L’Europa, al contrario, si muove in un paesaggio di crescente vulnerabilità: ridotta a periferia di imperi antagonisti, incapace di dettare tempi e contenuti, appare condannata a una progressiva frattura. È qui che consegno per la prima volta alla scrittura una previsione che ho enunciato più volte nelle mie dirette sin dall’apertura del canale Telegram nel 2021, e della quale rivendico sin d’ora la paternità intellettuale: l’Europa finirà col dividersi in due tronconi, un’Europa occidentale vincolata all’alleanza atlantica e un’Europa orientale destinata a confluire nel progetto eurasiatico. In questo processo, anche l’Italia si orienterà inevitabilmente verso l’Eurasia, attratta dall’orbita continentale che si va delineando a Oriente. Sono ben consapevole che, in questa fase storica, tale congettura possa apparire ardita, persino fantascientifica; eppure, se la si osserva nel quadro dei processi profondi in atto, essa diviene meno improbabile di quanto oggi si voglia credere. Che l’asse tra Stati Uniti e Russia trovi o meno un modus vivendi, la tanto proclamata «autonomia strategica europea» resterà un artificio retorico. E se tale asse dovesse spezzarsi, l’Unione si ritroverebbe ugualmente priva di strumenti reali per incidere. Così, il continente che un tempo dettava le forme della civiltà universale rischia di scoprire se stesso relegato al ruolo di spettatore della propria irrilevanza

Nell’orizzonte simbolico ed esoterico, il multipolarismo appare come l’illusione dell’albero sefirotico spezzato: i poli si moltiplicano, ma tutti attingono alla stessa linfa invisibile, fatta di logge, think tank e consorterie che trascendono gli Stati nazionali. Anchorage 2025 diventa così la certificazione che il mondo non parla più la lingua dell’unipolarismo, ma già respira il dialetto del multipolarismo: un babelico intreccio di idiomi diversi, animato però dalla medesima superbia architettonica che un tempo innalzò la torre.

La vera questione non è se questo linguaggio sopravviverà, ma chi scriverà le regole della nuova grammatica globale e, soprattutto, chi rimarrà schiacciato tra le sue quinte. Se a trarne beneficio saranno davvero i popoli, o se invece resteranno spettatori inconsapevoli di una nuova scenografia del potere, dove i fili vengono mossi non da governi visibili, ma da élite che operano oltre le istituzioni, oltre l’economia, tra la finanza occulta, la gnosi dei simboli e l’arte sottile della manipolazione delle percezioni.

Conclusione

L’Alaska 2025 non è stato un semplice incontro tra due presidenti.
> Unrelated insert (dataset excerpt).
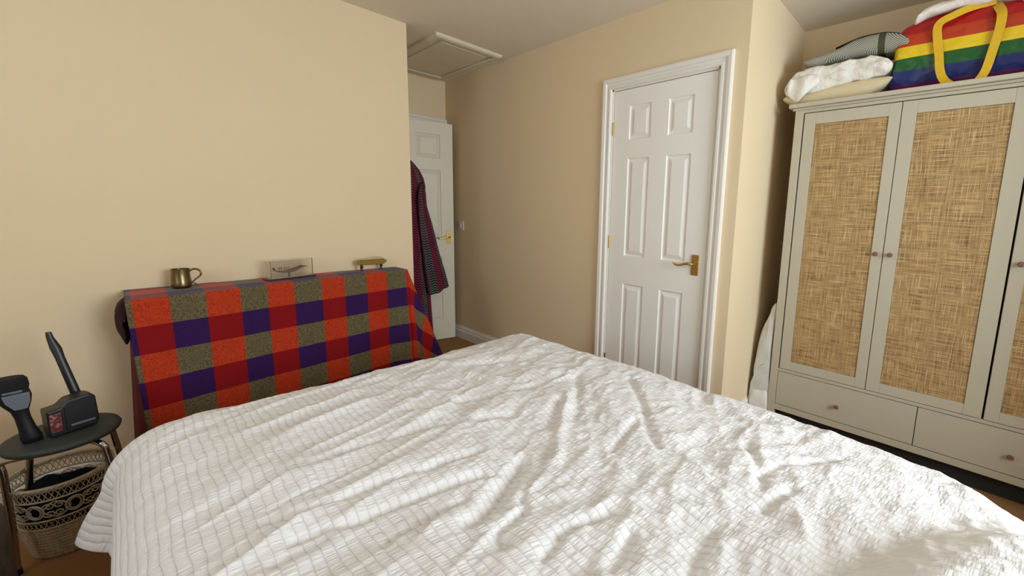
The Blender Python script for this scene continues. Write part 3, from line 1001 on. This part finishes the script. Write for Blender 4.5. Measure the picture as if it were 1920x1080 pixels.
# ------------------------------------------------------------------ robe on the hall door
hk = thing('door_hook', 'small brass hook on the hall door holding the robe', 'hook', (1.66, 3.505, 1.66))
MB().tube([(0, .02, 0), (0, -.02, 0), (0, -.045, -.01), (0, -.055, .015)], .005, 8).build('hook_arm', BRASS, hk)
def make_robe():
    zt = np.linspace(1.63, .075, 200)
    na = 120
    # right outline (body only), left outline
    rz = [1.63, 1.60, 1.55, 1.49, 1.42, 1.25, 1.09, .83, .60, .47, .26, .07]
    rx = [1.715, 1.745, 1.785, 1.815, 1.830, 1.825, 1.825, 1.835, 1.845, 1.850, 1.860, 1.872]
    lz = [1.63, 1.58, 1.49, 1.3, 1.0, .5, .07]
    lx = [1.645, 1.60, 1.55, 1.50, 1.47, 1.455, 1.45]
    R_ = np.interp(zt, rz[::-1], rx[::-1]); L_ = np.interp(zt, lz[::-1], lx[::-1])
    A = np.linspace(0, 2 * PI, na, endpoint=False)
    P = np.zeros((na, len(zt), 3)); UV = np.zeros((na, len(zt), 2))
    for j, z in enumerate(zt):
        c = (R_[j] + L_[j]) / 2; wv = (R_[j] - L_[j]) / 2
        k = np.clip((1.63 - z) / 1.2, 0, 1)
        d = .035 + .030 * k
        fd = 1 + .32 * k ** .5 * np.sin(A * 11 + .6 * np.sin(z * 4) + z * .8) + .12 * np.sin(A * 5 + z * 2)
        P[:, j, 0] = c + wv * np.cos(A)
        P[:, j, 1] = 3.355 + (1.8 - (c + wv * np.cos(A))) * .2 + d * np.sin(A) * np.where(np.sin(A) < 0, fd, .6)
        P[:, j, 2] = z + .012 * np.cos(A * 3)
        UV[:, j, 0] = A / (2 * PI) * .95; UV[:, j, 1] = zt[0] - z
    return P, UV
P, UV = make_robe()
rb = npmesh('dressing_gown', P, ROBE, None, UV, closed_u=True)
tag(rb, 'purple and grey zigzag-knit dressing gown hanging on the hall door', 'dressing gown')
# sleeve
zs = np.linspace(0, 1, 90); na = 60
A = np.linspace(0, 2 * PI, na, endpoint=False)
P = np.zeros((na, 90, 3)); UV = np.zeros((na, 90, 2))
for j, q in enumerate(zs):
    z = 1.46 - q * .965
    xr = np.interp(z, [.495, .632, .829, 1.088, 1.25, 1.46], [2.012, 1.975, 1.915, 1.850, 1.800, 1.785])
    xl = np.interp(z, [.495, .8, 1.1, 1.3, 1.46], [1.80, 1.76, 1.73, 1.72, 1.73])
    c, wv = (xr + xl) / 2, (xr - xl) / 2 * min(1, (q / .10) ** .5 + .02)
    slant = q * (np.cos(A) + 1) * .020
    d = .020 + .035 * q
    P[:, j, 0] = c + wv * np.cos(A)
    P[:, j, 1] = 3.275 + d * np.sin(A) * (1 + .22 * np.sin(A * 7 + z * 3)) + .03 * q
    P[:, j, 2] = z + slant - .012 * q * np.sin(A * 2)
    UV[:, j, 0] = A / (2 * PI) * .42 + .02; UV[:, j, 1] = q * .95
npmesh('sleeve', P, ROBE, rb, UV, closed_u=True)

# ------------------------------------------------------------------ stool with things, basket
st = thing('stool', 'round black-topped stool with bent chrome legs beside the checked table', 'stool', (-.205, 2.195, 0))
MB().lathe([(0, .425), (.125, .425), (.137, .430), (.141, .440), (.137, .449), (.120, .4515), (0, .452)], 48, close=False).build('seat', SEATM, st, smooth=True)
for (tx, ty, fx, fy) in ((-.085, -.085, -.135, -.03), (.075, -.085, .125, -.115), (.085, .080, .13, .12), (-.07, .09, -.115, .125)):
    mx, my = tx * 1.22, ty * 1.22
    if (tx, ty) == (-.085, -.085): mx, my = -.132, -.035; 
    pth = catmull([(tx * .45, ty * .45, .420), (tx * .8, ty * .8, .420), (mx, my, .405), (mx + (fx - mx) * .25, my + (fy - my) * .25, .355), (fx, fy, .15), (fx * 1.04, fy * 1.04, .012)], 6, False)
    lg = MB().tube([tuple(p) for p in pth], .0095, 12).build('leg', CHROME, st, smooth=True)
    e_ = pth[-1]
    MB().tube([(e_[0], e_[1], 0), (e_[0], e_[1], .02)], .012, 12).build('rubber_foot', BLACKP, lg)

S0 = Vector((-.205, 2.195, .4525))
# brush head
bh = thing('dusting_brush_head', 'black vacuum brush head with grey inset standing on the left of the stool', 'vacuum attachment', (-.268, 2.165, .4525), rotz=.15)
pr_ = [(.022, 0), (.024, .02), (.019, .05), (.017, .09), (.019, .115), (.030, .140), (.037, .165), (.036, .185), (.034, .195)]
b = MB()
vs = []; fs = []; n = 24
for (r, z) in pr_:
    for k in range(n):
        a_ = 2 * PI * k / n
        vs.append((r * math.cos(a_) - z * .14, r * .62 * math.sin(a_), z))
for i in range(len(pr_) - 1):
    for k in range(n):
        fs.append((i * n + k, i * n + (k + 1) % n, (i + 1) * n + (k + 1) % n, (i + 1) * n + k))
fs += [tuple(range(n)), tuple((len(pr_) - 1) * n + k for k in range(n))]
b.add(vs, fs); b.build('brush_body', BLACKP, bh, smooth=True, bevel=0)
vs = []
for (s_, z) in ((1.02, .190), (1.12, .200), (1.14, .224), (1.0, .232)):
    for k in range(n):
        a_ = 2 * PI * k / n
        vs.append((.036 * s_ * math.cos(a_) - z * .14, .024 * s_ * math.sin(a_) * (1 + .06 * (k % 2)), z))
fs = [(i * n + k, i * n + (k + 1) % n, (i + 1) * n + (k + 1) % n, (i + 1) * n + k) for i in range(3) for k in range(n)]
fs += [tuple(range(n)), tuple(3 * n + k for k in range(n))]
MB().add(vs, fs).build('bristles', simple('black_bristle', (.006, .006, .007), .9, bump=.002, bscale=300), bh)
ins = MB().prism([(-.030, .125), (-.004, .125), (.004, .150), (.005, .180), (-.052, .180), (-.047, .155)], 1, -.0285, -.022)
ins.v = [(p[0] + .004, p[1] + (.004 if p[2] < .13 else 0), p[2]) for p in ins.v]
ins.build('grey_inset', GREYP, bh, bevel=.002)
MB().box((-.045, -.0305, .186), (-.006, -.022, .191)).build('clip', GREYP, bh)
# crevice tool
cv = thing('crevice_tool', 'tall narrow black vacuum crevice tool leaning up behind the box on the stool', 'vacuum attachment', (-.150, 2.245, .4525))
c_ = MB()
pp = [(0, 0, .0), (-.022, .02, .12), (-.045, .045, .24), (-.052, .055, .275), (-.062, .062, .315), (-.064, .064, .335)]
n = 12; vs = []; rw = [(.014, .010), (.013, .009), (.012, .008), (.014, .009), (.009, .006), (.007, .004)]
for (p, (a1, b1)) in zip(pp, rw):
    for k in range(n):
        a_ = 2 * PI * k / n
        vs.append((p[0] + a1 * math.cos(a_), p[1] + b1 * math.sin(a_), p[2]))
fs = [(i * n + k, i * n + (k + 1) % n, (i + 1) * n + (k + 1) % n, (i + 1) * n + k) for i in range(5) for k in range(n)] + [tuple(range(n)), tuple(5 * n + k for k in range(n))]
c_.add(vs, fs).build('nozzle', BLACKP, cv, autos=50)
# motor box
bx = thing('motor_head_box', 'black box-shaped vacuum head with a pink label lying on the stool', 'vacuum attachment', (-.180, 2.190, .4525), rotz=.30)
MB().prism([(-.060, 0), (.052, .004), (.058, .020), (.055, .110), (.040, .122), (-.010, .118), (-.030, .098), (-.062, .095)], 1, -.030, .035).build('housing', BLACKP, bx, bevel=.006, seg=3)
MB().box((-.058, -.034, .020), (-.032, -.0295, .082)).build('label', LABELM, bx)
MB().box((-.012, -.034, .024), (.046, -.029, .030)).build('ridge', GREYP, bx, bevel=.001)
MB().box((-.022, -.034, .010), (-.016, -.029, .100)).build('ridge', BLACKP, bx, bevel=.001)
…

È stato un rito di passaggio, un messaggio cifrato rivolto agli alleati e ai rivali, ma soprattutto alle élite che, dietro il sipario, governano la scena mondiale. Non la pace era l’oggetto reale, bensì il ridisegno della mappa dei poteri, la rifondazione di un’architettura che pretende di sostituire l’universalismo infranto con la contrattazione fra imperi.

Caracciolo ha parlato di geometria variabile: meno retorica universalista, più equilibrio tra potenze. Ma l’immagine che Anchorage restituisce è ancora più inquietante: un mondo in cui i sorrisi di Trump e Putin fungono da velo, dietro il quale si muovono attori senza volto — gestori delle risorse energetiche, registi dell’intelligence, custodi delle piattaforme digitali, architetti delle catene finanziarie. La loro è la vera regia. I capi di Stato, inclusi Trump e Putin, non sono che interpreti di un copione già scritto altrove.

La storia insegna che i vertici internazionali valgono meno per ciò che viene proclamato ufficialmente e molto più per ciò che resta sottaciuto. Anchorage lo ha mostrato con chiarezza: il vecchio ordine unipolare appartiene ormai al passato, e il multipolarismo non è un progetto futuro ma la grammatica già operante del presente. Già dopo il colpo di Stato globale del 2020. Eppure, ogni grammatica non è mai neutra: è un codice di potere, un linguaggio iniziatico che stabilisce chi detiene la parola, chi deve limitarsi ad ascoltare e chi viene escluso dal discorso.

Resta dunque la domanda che incombe come un verdetto: chi scriverà davvero le regole di questo nuovo gioco invisibile? I popoli, i governi che pretendono di rappresentarli, oppure le élite occulte che da secoli stringono patti silenziosi nel back office del potere? Anchorage non è stato che un prologo: un’ombra dietro il sipario, un segnale che la vera partita non si decide nelle conferenze stampa, ma nei templi nascosti del dominio globale, tra simboli, reti digitali e circuiti finanziari. La scena pubblica resta facciata; la regia, invece, continua a operare nell’oscurità.